§ TASK: Transcribe the whole listing without a single picture.

§ DATA EXCERPT:
════════════════════

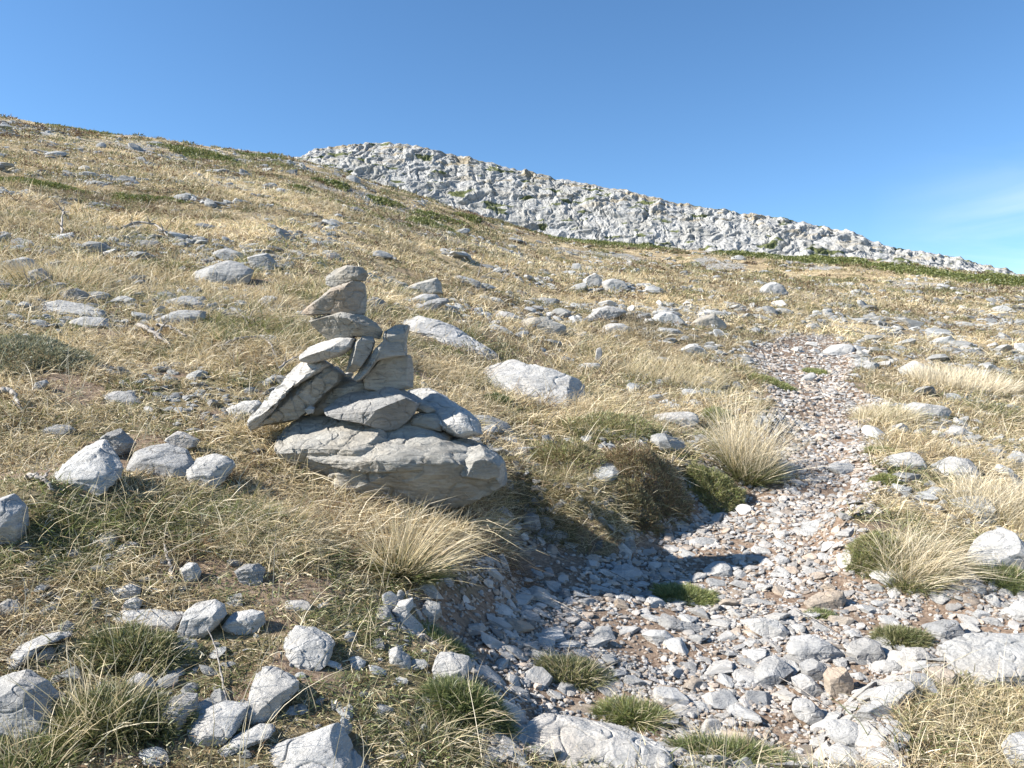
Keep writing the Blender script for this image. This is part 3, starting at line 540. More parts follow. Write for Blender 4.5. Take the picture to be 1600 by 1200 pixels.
 ('domed grey rock at the foot of the tall pale grass', 'R', .6, 0, .9, [(1210, 735), (1219, 718), (1236, 720), (1252, 727), (1243, 741), (1216, 741)]),
 ('pale stone at the far top end of the visible path', 'P', .9, 0, .8, [(1282, 548), (1310, 535), (1336, 540), (1331, 555), (1300, 558)]),
 ('white slab in straw grass right of the path top', 'P', 1.1, 0, .7, [(1402, 576), (1429, 563), (1466, 580), (1441, 588)]),
 ('small blue grey plate by a moss patch on the upper path', 'R', .8, 0, .8, [(1250, 592), (1268, 580), (1277, 588), (1260, 597)]),
 ('grey plate in the cairn shadow on the gravel, the longest one', 'R', 1.2, 0, .6, [(1068, 848), (1080, 840), (1104, 839), (1126, 848), (1110, 856), (1084, 856)]),
 ('wide flat stone at the lower rim of the cairn shadow', 'R', 1.2, 0, .7, [(946, 896), (956, 884), (985, 882), (1012, 898), (996, 908), (960, 906)]),
 ('whitish wide stone in the sun just below the shadow tip', 'P', 1.0, 0, .8, [(1098, 892), (1112, 878), (1134, 877), (1152, 892), (1138, 902), (1112, 902)]),
 ('long blade shaped grey slab in the reddish gravel', 'R', .9, .2, .7, [(1018, 968), (1040, 965), (1084, 975), (1118, 986), (1110, 994), (1070, 990), (1036, 981)]),
 ('stubby pale stone below the blade shaped grey slab', 'P', .5, 0, .9, [(999, 990), (1012, 984), (1040, 985), (1056, 997), (1048, 1008), (1020, 1008)]),
 ('brown streaked stone in sun left of the reddish soil', 'W', .6, 0, .8, [(822, 922), (834, 915), (852, 922), (872, 938), (866, 948), (840, 944)]),
 ('shaded block stone at the foot of the dark bank', 'R', .4, 0, .9, [(814, 812), (826, 800), (842, 806), (846, 822), (834, 832), (818, 828)]),
 ('upright pointed flake standing in the shaded hollow', 'R', .1, 0, .7, [(778, 866), (784, 862), (794, 880), (800, 900), (792, 904), (784, 888)]),
 ('larger stone pair at the right edge below the verge rocks', 'P', .8, 0, .8, [(1575, 955), (1590, 940), (1620, 938), (1640, 950), (1630, 968), (1590, 970)]),
 ('bottom right corner rock under the dry grass mat', 'P', 1.0, 0, .7, [(1570, 1170), (1585, 1150), (1620, 1146), (1650, 1180), (1640, 1220), (1590, 1220)]),
 ('upper shelf of shaded stones at the foot of the bank', 'R', .9, 0, .7, [(836, 830), (860, 826), (886, 830), (890, 842), (862, 846), (840, 842)]),
]
MATS = {'P': M_PALE, 'R': M_ROCK, 'W': M_PALE, 'C': M_CAIRN, 'T': M_WARM}
for i, (lab, mk, lean, side, T, pts) in enumerate(ROCKS):
    P = np.array(pts, float); w, h = np.ptp(P[:, 0]), np.ptp(P[:, 1])
    vb = P[:, 1].max(); ub = P[P[:, 1] > vb - h * .35][:, 0].mean()
    g = at(ub, min(vb - h * .10, 1230)); side = side * .6 + .12; d = g[1] + T * min(w, h) / 2 / FPX * g[1] * .08 + lean * h / 2 / FPX * g[1] * .85
    perched = 'perched' in lab or 'lying on' in lab or 'standing on' in lab
    if perched: d = g[1]
    area = w * h; sub = 6 if area > 14000 else 5 if area > 1500 else 4
    strat = .5 if ('layered' in lab or 'slab' in lab or 'rough' in lab) else 0.
    V, F, c = rock_body(pts, d, T=max(T, .5) * 1.1, lean=lean, side=side, seed=100 + i, sub=sub, emb=0 if perched else .16, ncut=6, strata=strat, rough=.8, cuts=[(-.25, -.35 if lean > .7 else -.2, .9, .62 if lean > .7 else .75), (.1, -1, .15, .7)])
    nm = 'boulder' if w > 95 else 'rock' if w > 42 else 'stone'
    place_rock(nm, V, F, MATS[mk], lab, {'boulder': 'boulder', 'rock': 'rock', 'stone': 'stone'}[nm], foot=not perched, kill=.85)
print('rocks', time.time() - T0)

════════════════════

§ THE COMPLETED TASK:
Keep writing the Blender script for this image. This is part 3, starting at line 540. More parts follow. Write for Blender 4.5. Take the picture to be 1600 by 1200 pixels.
 ('domed grey rock at the foot of the tall pale grass', 'R', .6, 0, .9, [(1210, 735), (1219, 718), (1236, 720), (1252, 727), (1243, 741), (1216, 741)]),
 ('pale stone at the far top end of the visible path', 'P', .9, 0, .8, [(1282, 548), (1310, 535), (1336, 540), (1331, 555), (1300, 558)]),
 ('white slab in straw grass right of the path top', 'P', 1.1, 0, .7, [(1402, 576), (1429, 563), (1466, 580), (1441, 588)]),
 ('small blue grey plate by a moss patch on the upper path', 'R', .8, 0, .8, [(1250, 592), (1268, 580), (1277, 588), (1260, 597)]),
 ('grey plate in the cairn shadow on the gravel, the longest one', 'R', 1.2, 0, .6, [(1068, 848), (1080, 840), (1104, 839), (1126, 848), (1110, 856), (1084, 856)]),
 ('wide flat stone at the lower rim of the cairn shadow', 'R', 1.2, 0, .7, [(946, 896), (956, 884), (985, 882), (1012, 898), (996, 908), (960, 906)]),
 ('whitish wide stone in the sun just below the shadow tip', 'P', 1.0, 0, .8, [(1098, 892), (1112, 878), (1134, 877), (1152, 892), (1138, 902), (1112, 902)]),
 ('long blade shaped grey slab in the reddish gravel', 'R', .9, .2, .7, [(1018, 968), (1040, 965), (1084, 975), (1118, 986), (1110, 994), (1070, 990), (1036, 981)]),
 ('stubby pale stone below the blade shaped grey slab', 'P', .5, 0, .9, [(999, 990), (1012, 984), (1040, 985), (1056, 997), (1048, 1008), (1020, 1008)]),
 ('brown streaked stone in sun left of the reddish soil', 'W', .6, 0, .8, [(822, 922), (834, 915), (852, 922), (872, 938), (866, 948), (840, 944)]),
 ('shaded block stone at the foot of the dark bank', 'R', .4, 0, .9, [(814, 812), (826, 800), (842, 806), (846, 822), (834, 832), (818, 828)]),
 ('upright pointed flake standing in the shaded hollow', 'R', .1, 0, .7, [(778, 866), (784, 862), (794, 880), (800, 900), (792, 904), (784, 888)]),
 ('larger stone pair at the right edge below the verge rocks', 'P', .8, 0, .8, [(1575, 955), (1590, 940), (1620, 938), (1640, 950), (1630, 968), (1590, 970)]),
 ('bottom right corner rock under the dry grass mat', 'P', 1.0, 0, .7, [(1570, 1170), (1585, 1150), (1620, 1146), (1650, 1180), (1640, 1220), (1590, 1220)]),
 ('upper shelf of shaded stones at the foot of the bank', 'R', .9, 0, .7, [(836, 830), (860, 826), (886, 830), (890, 842), (862, 846), (840, 842)]),
]
MATS = {'P': M_PALE, 'R': M_ROCK, 'W': M_PALE, 'C': M_CAIRN, 'T': M_WARM}
for i, (lab, mk, lean, side, T, pts) in enumerate(ROCKS):
    P = np.array(pts, float); w, h = np.ptp(P[:, 0]), np.ptp(P[:, 1])
    vb = P[:, 1].max(); ub = P[P[:, 1] > vb - h * .35][:, 0].mean()
    g = at(ub, min(vb - h * .10, 1230)); side = side * .6 + .12; d = g[1] + T * min(w, h) / 2 / FPX * g[1] * .08 + lean * h / 2 / FPX * g[1] * .85
    perched = 'perched' in lab or 'lying on' in lab or 'standing on' in lab
    if perched: d = g[1]
    area = w * h; sub = 6 if area > 14000 else 5 if area > 1500 else 4
    strat = .5 if ('layered' in lab or 'slab' in lab or 'rough' in lab) else 0.
    V, F, c = rock_body(pts, d, T=max(T, .5) * 1.1, lean=lean, side=side, seed=100 + i, sub=sub, emb=0 if perched else .16, ncut=6, strata=strat, rough=.8, cuts=[(-.25, -.35 if lean > .7 else -.2, .9, .62 if lean > .7 else .75), (.1, -1, .15, .7)])
    nm = 'boulder' if w > 95 else 'rock' if w > 42 else 'stone'
    place_rock(nm, V, F, MATS[mk], lab, {'boulder': 'boulder', 'rock': 'rock', 'stone': 'stone'}[nm], foot=not perched, kill=.85)
print('rocks', time.time() - T0)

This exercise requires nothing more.